Prompt: Copy exactly the lines of the material below that run from the one containing "Write part 3" through the one containing "mesh('side_flashing', fl.v, fl.f, COPPER, win)". Copy no other lines.

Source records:
** BEGIN **
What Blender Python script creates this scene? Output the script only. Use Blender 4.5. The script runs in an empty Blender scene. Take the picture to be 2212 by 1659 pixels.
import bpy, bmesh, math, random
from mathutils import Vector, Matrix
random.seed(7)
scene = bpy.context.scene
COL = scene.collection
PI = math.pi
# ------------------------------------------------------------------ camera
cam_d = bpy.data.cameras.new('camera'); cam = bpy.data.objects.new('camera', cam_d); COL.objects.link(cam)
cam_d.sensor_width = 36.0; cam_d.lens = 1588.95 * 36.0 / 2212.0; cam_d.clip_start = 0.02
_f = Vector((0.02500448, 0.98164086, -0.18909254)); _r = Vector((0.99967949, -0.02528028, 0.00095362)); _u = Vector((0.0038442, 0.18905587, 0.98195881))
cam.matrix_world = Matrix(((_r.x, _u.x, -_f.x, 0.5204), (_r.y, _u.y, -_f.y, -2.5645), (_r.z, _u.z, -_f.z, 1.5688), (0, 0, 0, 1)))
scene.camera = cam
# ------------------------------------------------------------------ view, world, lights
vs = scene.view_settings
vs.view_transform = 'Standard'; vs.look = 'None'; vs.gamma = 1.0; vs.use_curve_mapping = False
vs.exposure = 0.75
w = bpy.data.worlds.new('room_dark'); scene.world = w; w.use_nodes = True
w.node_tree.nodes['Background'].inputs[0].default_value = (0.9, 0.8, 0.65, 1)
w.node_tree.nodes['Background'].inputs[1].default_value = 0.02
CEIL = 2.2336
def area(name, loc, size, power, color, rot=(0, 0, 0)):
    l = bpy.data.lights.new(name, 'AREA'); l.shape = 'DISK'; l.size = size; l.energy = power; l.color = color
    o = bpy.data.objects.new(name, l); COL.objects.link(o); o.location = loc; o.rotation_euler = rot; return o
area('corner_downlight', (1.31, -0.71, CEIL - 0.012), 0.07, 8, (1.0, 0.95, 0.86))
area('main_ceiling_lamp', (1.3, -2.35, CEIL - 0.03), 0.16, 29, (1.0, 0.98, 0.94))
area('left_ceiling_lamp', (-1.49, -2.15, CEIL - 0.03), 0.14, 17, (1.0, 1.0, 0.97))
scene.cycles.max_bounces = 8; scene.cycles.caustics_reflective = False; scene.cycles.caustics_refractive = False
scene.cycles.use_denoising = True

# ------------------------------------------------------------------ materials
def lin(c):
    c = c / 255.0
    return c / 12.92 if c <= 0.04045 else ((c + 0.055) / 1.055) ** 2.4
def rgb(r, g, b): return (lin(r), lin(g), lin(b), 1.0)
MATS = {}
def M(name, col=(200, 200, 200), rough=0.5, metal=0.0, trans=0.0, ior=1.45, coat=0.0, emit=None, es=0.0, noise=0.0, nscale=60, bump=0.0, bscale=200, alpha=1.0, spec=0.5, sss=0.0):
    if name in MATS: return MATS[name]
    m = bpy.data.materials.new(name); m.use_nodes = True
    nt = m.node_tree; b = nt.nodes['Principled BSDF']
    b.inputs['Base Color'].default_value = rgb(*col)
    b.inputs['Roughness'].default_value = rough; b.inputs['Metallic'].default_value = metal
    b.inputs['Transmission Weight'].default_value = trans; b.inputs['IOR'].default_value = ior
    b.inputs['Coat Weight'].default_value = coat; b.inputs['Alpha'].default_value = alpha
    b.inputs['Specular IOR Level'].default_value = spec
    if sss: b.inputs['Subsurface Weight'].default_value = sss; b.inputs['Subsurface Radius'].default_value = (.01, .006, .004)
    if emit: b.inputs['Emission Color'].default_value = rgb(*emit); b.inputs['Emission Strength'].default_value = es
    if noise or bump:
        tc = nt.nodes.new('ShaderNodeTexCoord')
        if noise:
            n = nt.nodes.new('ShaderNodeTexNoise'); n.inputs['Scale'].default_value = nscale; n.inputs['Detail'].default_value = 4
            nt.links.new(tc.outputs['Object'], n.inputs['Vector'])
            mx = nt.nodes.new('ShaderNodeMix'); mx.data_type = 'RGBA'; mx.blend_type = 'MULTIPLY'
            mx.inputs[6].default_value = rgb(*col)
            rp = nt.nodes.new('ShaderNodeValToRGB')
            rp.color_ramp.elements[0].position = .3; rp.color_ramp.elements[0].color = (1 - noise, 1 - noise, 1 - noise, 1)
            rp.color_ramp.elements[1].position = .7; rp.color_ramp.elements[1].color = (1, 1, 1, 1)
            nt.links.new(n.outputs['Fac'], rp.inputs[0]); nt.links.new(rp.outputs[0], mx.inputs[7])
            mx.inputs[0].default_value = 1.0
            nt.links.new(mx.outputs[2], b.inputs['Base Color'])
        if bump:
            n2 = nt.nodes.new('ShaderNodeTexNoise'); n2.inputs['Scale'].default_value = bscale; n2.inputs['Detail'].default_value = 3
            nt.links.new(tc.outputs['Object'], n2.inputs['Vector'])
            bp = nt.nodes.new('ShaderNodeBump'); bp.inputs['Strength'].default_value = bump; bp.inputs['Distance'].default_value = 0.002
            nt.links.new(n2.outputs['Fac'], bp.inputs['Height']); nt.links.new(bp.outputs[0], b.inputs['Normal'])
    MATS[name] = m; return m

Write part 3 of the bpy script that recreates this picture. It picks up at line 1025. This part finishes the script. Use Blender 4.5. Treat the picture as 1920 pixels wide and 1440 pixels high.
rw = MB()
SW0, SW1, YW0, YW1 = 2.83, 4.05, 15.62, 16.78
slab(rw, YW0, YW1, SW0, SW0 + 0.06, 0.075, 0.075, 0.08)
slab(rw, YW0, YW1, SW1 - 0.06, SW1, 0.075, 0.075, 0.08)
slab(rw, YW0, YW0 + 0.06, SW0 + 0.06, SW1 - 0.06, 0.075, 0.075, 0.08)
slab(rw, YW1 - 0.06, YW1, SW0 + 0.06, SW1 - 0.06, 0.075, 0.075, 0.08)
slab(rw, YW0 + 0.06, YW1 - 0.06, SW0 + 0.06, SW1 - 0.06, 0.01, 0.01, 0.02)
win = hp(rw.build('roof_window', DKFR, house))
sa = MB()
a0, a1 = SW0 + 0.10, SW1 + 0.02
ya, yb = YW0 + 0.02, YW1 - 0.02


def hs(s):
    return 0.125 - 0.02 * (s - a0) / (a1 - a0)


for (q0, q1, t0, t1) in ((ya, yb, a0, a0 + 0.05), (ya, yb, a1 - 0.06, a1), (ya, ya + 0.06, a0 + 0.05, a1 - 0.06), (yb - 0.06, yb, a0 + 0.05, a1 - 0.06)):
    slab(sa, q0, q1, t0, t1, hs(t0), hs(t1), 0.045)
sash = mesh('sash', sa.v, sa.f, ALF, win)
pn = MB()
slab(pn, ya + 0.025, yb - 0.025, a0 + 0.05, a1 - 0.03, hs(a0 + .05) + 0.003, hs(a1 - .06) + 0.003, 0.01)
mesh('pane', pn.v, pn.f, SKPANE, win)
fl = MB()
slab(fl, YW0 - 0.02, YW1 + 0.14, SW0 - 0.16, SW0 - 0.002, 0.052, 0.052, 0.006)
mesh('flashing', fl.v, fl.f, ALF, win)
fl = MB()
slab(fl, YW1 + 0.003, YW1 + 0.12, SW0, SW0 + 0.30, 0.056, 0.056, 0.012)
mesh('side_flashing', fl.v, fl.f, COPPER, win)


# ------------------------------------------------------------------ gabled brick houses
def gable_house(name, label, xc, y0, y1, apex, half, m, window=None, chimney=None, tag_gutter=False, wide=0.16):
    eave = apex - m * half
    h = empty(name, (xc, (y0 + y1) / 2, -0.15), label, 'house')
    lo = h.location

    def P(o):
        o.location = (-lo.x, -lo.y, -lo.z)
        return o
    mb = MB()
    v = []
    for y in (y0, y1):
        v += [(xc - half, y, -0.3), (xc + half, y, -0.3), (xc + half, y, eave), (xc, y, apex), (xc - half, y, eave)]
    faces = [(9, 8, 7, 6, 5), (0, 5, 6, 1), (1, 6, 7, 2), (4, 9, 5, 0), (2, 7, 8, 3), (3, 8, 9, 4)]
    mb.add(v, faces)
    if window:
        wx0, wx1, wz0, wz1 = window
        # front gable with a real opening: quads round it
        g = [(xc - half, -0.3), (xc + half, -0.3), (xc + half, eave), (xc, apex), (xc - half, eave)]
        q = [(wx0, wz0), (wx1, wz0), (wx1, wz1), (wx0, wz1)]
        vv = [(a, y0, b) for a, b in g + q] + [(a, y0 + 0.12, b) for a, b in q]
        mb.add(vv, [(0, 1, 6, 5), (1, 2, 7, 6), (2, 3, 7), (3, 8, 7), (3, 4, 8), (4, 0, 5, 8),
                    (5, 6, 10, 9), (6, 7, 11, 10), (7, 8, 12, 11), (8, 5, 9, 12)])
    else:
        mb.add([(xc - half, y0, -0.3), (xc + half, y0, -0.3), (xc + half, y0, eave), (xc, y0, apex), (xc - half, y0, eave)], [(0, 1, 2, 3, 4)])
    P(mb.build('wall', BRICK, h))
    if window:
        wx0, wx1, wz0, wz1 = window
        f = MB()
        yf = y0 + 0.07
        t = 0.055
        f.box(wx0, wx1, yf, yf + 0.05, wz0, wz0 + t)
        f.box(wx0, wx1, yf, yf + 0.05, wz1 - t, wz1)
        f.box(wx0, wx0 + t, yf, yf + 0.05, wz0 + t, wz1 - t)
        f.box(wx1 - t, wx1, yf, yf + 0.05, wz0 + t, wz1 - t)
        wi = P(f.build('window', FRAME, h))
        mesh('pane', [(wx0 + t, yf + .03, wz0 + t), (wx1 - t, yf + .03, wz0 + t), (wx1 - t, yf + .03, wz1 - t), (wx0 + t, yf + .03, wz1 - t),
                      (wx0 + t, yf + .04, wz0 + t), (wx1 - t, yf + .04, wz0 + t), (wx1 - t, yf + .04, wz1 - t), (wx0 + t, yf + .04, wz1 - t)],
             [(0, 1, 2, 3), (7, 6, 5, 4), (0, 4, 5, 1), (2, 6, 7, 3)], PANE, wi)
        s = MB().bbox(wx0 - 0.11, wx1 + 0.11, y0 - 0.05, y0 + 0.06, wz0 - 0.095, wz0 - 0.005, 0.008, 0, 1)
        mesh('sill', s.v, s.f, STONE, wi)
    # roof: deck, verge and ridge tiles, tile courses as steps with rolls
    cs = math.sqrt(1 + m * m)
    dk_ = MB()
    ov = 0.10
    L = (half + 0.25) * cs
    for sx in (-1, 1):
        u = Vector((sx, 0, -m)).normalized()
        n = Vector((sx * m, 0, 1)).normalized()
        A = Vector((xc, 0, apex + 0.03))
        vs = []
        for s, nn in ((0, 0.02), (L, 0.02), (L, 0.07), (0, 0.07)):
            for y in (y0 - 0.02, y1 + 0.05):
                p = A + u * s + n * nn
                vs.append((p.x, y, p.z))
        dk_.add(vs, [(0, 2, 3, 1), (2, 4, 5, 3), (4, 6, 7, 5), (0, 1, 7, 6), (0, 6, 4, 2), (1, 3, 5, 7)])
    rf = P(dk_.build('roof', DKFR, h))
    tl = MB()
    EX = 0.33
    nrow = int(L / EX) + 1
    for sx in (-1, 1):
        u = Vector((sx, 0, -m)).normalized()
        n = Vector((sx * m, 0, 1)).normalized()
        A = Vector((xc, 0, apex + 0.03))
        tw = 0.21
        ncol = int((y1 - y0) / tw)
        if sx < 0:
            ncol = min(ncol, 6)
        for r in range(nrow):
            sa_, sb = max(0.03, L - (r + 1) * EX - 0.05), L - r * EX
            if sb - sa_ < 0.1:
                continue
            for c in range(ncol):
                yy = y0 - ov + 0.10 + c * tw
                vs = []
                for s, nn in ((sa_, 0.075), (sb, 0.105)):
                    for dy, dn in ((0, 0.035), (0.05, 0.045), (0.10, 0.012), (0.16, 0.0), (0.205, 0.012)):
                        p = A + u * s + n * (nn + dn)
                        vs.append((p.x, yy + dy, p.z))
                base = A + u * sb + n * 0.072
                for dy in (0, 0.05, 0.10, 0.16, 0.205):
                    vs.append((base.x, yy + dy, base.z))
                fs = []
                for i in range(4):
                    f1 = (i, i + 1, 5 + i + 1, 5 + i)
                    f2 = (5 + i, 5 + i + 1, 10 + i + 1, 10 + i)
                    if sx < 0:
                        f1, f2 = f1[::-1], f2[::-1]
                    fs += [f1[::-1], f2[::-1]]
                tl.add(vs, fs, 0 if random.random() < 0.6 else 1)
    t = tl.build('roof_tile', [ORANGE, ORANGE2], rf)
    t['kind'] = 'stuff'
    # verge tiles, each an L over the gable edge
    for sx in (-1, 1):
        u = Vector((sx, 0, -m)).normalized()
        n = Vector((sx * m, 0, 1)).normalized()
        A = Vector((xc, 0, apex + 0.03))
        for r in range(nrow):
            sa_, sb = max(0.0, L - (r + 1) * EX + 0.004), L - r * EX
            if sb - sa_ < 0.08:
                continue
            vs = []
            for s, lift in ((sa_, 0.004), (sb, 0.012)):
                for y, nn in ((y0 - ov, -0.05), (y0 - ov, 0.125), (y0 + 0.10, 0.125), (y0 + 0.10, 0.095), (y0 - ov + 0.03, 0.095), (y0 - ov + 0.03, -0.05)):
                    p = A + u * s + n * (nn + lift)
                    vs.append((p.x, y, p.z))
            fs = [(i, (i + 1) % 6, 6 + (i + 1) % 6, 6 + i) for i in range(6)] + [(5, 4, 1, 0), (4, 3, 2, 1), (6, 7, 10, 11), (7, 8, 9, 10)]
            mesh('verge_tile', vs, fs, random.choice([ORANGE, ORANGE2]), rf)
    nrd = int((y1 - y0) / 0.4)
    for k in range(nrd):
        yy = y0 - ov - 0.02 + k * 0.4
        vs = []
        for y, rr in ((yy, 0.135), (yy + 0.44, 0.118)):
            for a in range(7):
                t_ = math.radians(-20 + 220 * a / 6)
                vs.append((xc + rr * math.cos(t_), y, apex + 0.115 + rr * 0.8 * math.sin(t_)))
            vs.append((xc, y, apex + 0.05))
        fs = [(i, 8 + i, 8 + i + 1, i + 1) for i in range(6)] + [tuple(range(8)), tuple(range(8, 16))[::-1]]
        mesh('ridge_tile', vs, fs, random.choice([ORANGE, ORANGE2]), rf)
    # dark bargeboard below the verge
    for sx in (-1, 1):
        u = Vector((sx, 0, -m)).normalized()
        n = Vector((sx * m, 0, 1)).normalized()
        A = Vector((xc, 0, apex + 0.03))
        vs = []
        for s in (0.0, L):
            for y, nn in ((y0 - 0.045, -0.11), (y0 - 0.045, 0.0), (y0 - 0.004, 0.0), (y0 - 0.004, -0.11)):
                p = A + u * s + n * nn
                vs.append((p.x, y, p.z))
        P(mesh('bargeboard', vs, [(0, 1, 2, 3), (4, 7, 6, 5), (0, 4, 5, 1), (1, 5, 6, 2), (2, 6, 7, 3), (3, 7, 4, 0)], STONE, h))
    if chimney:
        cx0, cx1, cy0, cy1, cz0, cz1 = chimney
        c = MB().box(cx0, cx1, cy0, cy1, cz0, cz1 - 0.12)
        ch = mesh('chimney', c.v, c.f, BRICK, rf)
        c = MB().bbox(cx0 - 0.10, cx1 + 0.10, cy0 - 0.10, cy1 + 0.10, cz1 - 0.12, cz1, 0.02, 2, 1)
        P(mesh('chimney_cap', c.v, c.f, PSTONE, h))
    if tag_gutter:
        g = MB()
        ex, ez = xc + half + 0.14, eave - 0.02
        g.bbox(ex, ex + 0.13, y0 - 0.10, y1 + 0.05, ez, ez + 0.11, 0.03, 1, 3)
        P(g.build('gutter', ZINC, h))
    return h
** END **
Finished task:
Write part 3 of the bpy script that recreates this picture. It picks up at line 1025. This part finishes the script. Use Blender 4.5. Treat the picture as 1920 pixels wide and 1440 pixels high.
rw = MB()
SW0, SW1, YW0, YW1 = 2.83, 4.05, 15.62, 16.78
slab(rw, YW0, YW1, SW0, SW0 + 0.06, 0.075, 0.075, 0.08)
slab(rw, YW0, YW1, SW1 - 0.06, SW1, 0.075, 0.075, 0.08)
slab(rw, YW0, YW0 + 0.06, SW0 + 0.06, SW1 - 0.06, 0.075, 0.075, 0.08)
slab(rw, YW1 - 0.06, YW1, SW0 + 0.06, SW1 - 0.06, 0.075, 0.075, 0.08)
slab(rw, YW0 + 0.06, YW1 - 0.06, SW0 + 0.06, SW1 - 0.06, 0.01, 0.01, 0.02)
win = hp(rw.build('roof_window', DKFR, house))
sa = MB()
a0, a1 = SW0 + 0.10, SW1 + 0.02
ya, yb = YW0 + 0.02, YW1 - 0.02


def hs(s):
    return 0.125 - 0.02 * (s - a0) / (a1 - a0)


for (q0, q1, t0, t1) in ((ya, yb, a0, a0 + 0.05), (ya, yb, a1 - 0.06, a1), (ya, ya + 0.06, a0 + 0.05, a1 - 0.06), (yb - 0.06, yb, a0 + 0.05, a1 - 0.06)):
    slab(sa, q0, q1, t0, t1, hs(t0), hs(t1), 0.045)
sash = mesh('sash', sa.v, sa.f, ALF, win)
pn = MB()
slab(pn, ya + 0.025, yb - 0.025, a0 + 0.05, a1 - 0.03, hs(a0 + .05) + 0.003, hs(a1 - .06) + 0.003, 0.01)
mesh('pane', pn.v, pn.f, SKPANE, win)
fl = MB()
slab(fl, YW0 - 0.02, YW1 + 0.14, SW0 - 0.16, SW0 - 0.002, 0.052, 0.052, 0.006)
mesh('flashing', fl.v, fl.f, ALF, win)
fl = MB()
slab(fl, YW1 + 0.003, YW1 + 0.12, SW0, SW0 + 0.30, 0.056, 0.056, 0.012)
mesh('side_flashing', fl.v, fl.f, COPPER, win)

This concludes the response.